Chechens living in Georgia feel marginalised

JAN. 28 2015, DUISI/Georgia (The Conway Bulletin) —- The Pankisi Gorge lies in Georgia in the foothills of the Caucasus mountains. It has gained some infamy over the past decade as a redoubt for radical Islamists fighting Russia over the borther in Chechnya and Dagestan and also as the birthplace of Omar al-Shishani, also known as Omar the Chechen, who is a senior commander within the IS radical group.

Here the Muslim Kists, Georgia’s Chechens, represent a cultural oddity and a possible danger in a country already ridden by ethnic divisions and separatist movements.

Makvala Margoshvili sat in the shade of an arbour in her blooming garden. She slowly sipped her dark tea.

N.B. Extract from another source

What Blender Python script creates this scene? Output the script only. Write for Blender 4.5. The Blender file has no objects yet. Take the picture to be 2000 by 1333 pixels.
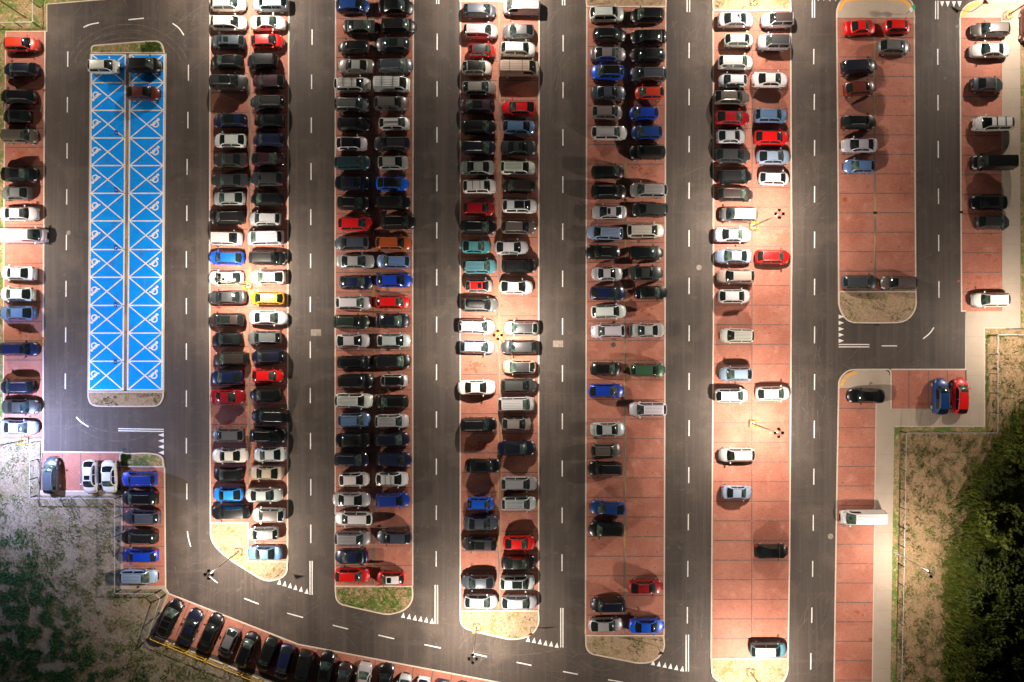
import bpy, math, random
from mathutils import Vector, noise
R = math.radians
random.seed(7)
S = bpy.context.scene
COL = S.collection

# ---------------------------------------------------------------- camera, sky, exposure
CH = 90.0                                   # camera height above the tarmac
cam_data = bpy.data.cameras.new('camera'); cam = bpy.data.objects.new('camera', cam_data); COL.objects.link(cam)
cam.location = (0, 0, CH); cam.rotation_euler = (0, 0, 0)
cam_data.lens = 24.3; cam_data.sensor_width = 36; cam_data.clip_end = 3000; cam_data.clip_start = 0.5
S.camera = cam
W = bpy.data.worlds.new("World"); S.world = W; W.use_nodes = True
nt = W.node_tree; bg = nt.nodes['Background']
sky = nt.nodes.new('ShaderNodeTexSky'); sky.sky_type = 'NISHITA'; sky.sun_disc = False
sky.sun_elevation = R(1.0); sky.sun_rotation = R(250)
nt.links.new(sky.outputs[0], bg.inputs[0]); bg.inputs[1].default_value = 0.022
S.view_settings.view_transform = 'Standard'; S.view_settings.look = 'None'
S.view_settings.exposure = 0.97; S.view_settings.gamma = 1
LAMP_W = 11800.0                             # watts of one lamp head group
WARM = (1.0, 0.87, 0.74); COOL = (0.50, 0.58, 1.0)

# ---------------------------------------------------------------- helpers
def P(px, py, z=0.0):                       # survey point (0.0667 m grid) -> metres on the ground
    return Vector(((px-1000)/15.0, (666.5-py)/15.0, z))

def link(name, verts, faces, mats, parent=None, fm=None, smooth=False):
    me = bpy.data.meshes.new(name); me.from_pydata([tuple(v) for v in verts], [], faces); me.update()
    for m in (mats if isinstance(mats, (list, tuple)) else [mats]): me.materials.append(m)
    if fm: me.polygons.foreach_set('material_index', fm)
    if smooth:
        me.polygons.foreach_set('use_smooth', [True]*len(me.polygons)); me.set_sharp_from_angle(angle=R(38))
    o = bpy.data.objects.new(name, me); COL.objects.link(o)
    if parent: o.parent = parent
    return o

def tag(o, label=None, cat=None, group=None, kind=None):
    if label: o['label'] = label
    if cat: o['category'] = cat
    if group: o['group'] = group
    if kind: o['kind'] = kind
    return o
def empty(name, loc=(0, 0, 0), rz=0.0):
    o = bpy.data.objects.new(name, None); COL.objects.link(o); o.location = loc; o.rotation_euler = (0, 0, rz)
    o.empty_display_size = 0.3
    return o

class MB:
    def __init__(s): s.v = []; s.f = []; s.m = []
    def add(s, vs, fs, m=0):
        n = len(s.v); s.v += [Vector(v) for v in vs]; s.f += [tuple(i+n for i in f) for f in fs]; s.m += [m]*len(fs)
    def box(s, c, d, m=0, rz=0.0):
        cx, cy, cz = c; hx, hy, hz = d[0]/2, d[1]/2, d[2]/2; ca, sa = math.cos(rz), math.sin(rz)
        vs = []
        for z in (-hz, hz):
            for x, y in ((-hx, -hy), (hx, -hy), (hx, hy), (-hx, hy)):
                vs.append((cx+x*ca-y*sa, cy+x*sa+y*ca, cz+z))
        s.add(vs, [(3, 2, 1, 0), (4, 5, 6, 7), (0, 1, 5, 4), (1, 2, 6, 5), (2, 3, 7, 6), (3, 0, 4, 7)], m)
    def tube(s, a, b, r0, r1=None, n=8, m=0, cap=True):
        a = Vector(a); b = Vector(b); r1 = r0 if r1 is None else r1
        d = (b-a).normalized(); u = d.orthogonal().normalized(); w = d.cross(u)
        vs = []
        for p, r in ((a, r0), (b, r1)):
            for i in range(n):
                t = 2*math.pi*i/n; vs.append(p+u*(r*math.cos(t))+w*(r*math.sin(t)))
        fs = [(i, (i+1) % n, n+(i+1) % n, n+i) for i in range(n)]
        if cap: fs += [tuple(range(n-1, -1, -1)), tuple(range(n, 2*n))]
        s.add(vs, fs, m)
    def path(s, pts, r, n=8, m=0):
        for a, b in zip(pts, pts[1:]): s.tube(a, b, r, r, n, m)
    def disc(s, c, r, z, n=24, m=0):
        s.add([(c[0]+r*math.cos(2*math.pi*i/n), c[1]+r*math.sin(2*math.pi*i/n), z) for i in range(n)], [tuple(range(n))], m)
    def build(s, name, mats, parent=None, smooth=False):
        return link(name, s.v, s.f, mats, parent, s.m, smooth)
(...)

This is her homeland. Makvala is the head of the Kist folk music ensemble Aznach, which means voice in English. Nazy, Makvala’s English-speaking niece, summed up the problems.

“For a Chechen is hard to be a Chechen without instilling fear in the others,” she said.

Within a wider Russophobic post-Soviet perspective, Georgia has always had a favourable attitude towards Chechen separatism in Russia. During two wars in Chechnya in the 1990s and early 2000s, a stream of refugees and fighters entered the country through its porous border with Russia’s North Caucasus bringing along so-called Arab friends and fundamentalist ideas.

Despite the relative harmony in the valley, the Pansiki Gorge’s reputation for rough and tumble remains. Poverty and segregation are a dangerous mix leading to radicalisation but in the Pansiki Gorge there has been little investment by the central government.

There is plenty of resentment directed towards the central government. Nazy said that people living in the Pansiki Gorge often felt marginalised.

“Even harder, however, is for the others to look at us for what we really are beyond the stereotypes of our troubled history,” she said.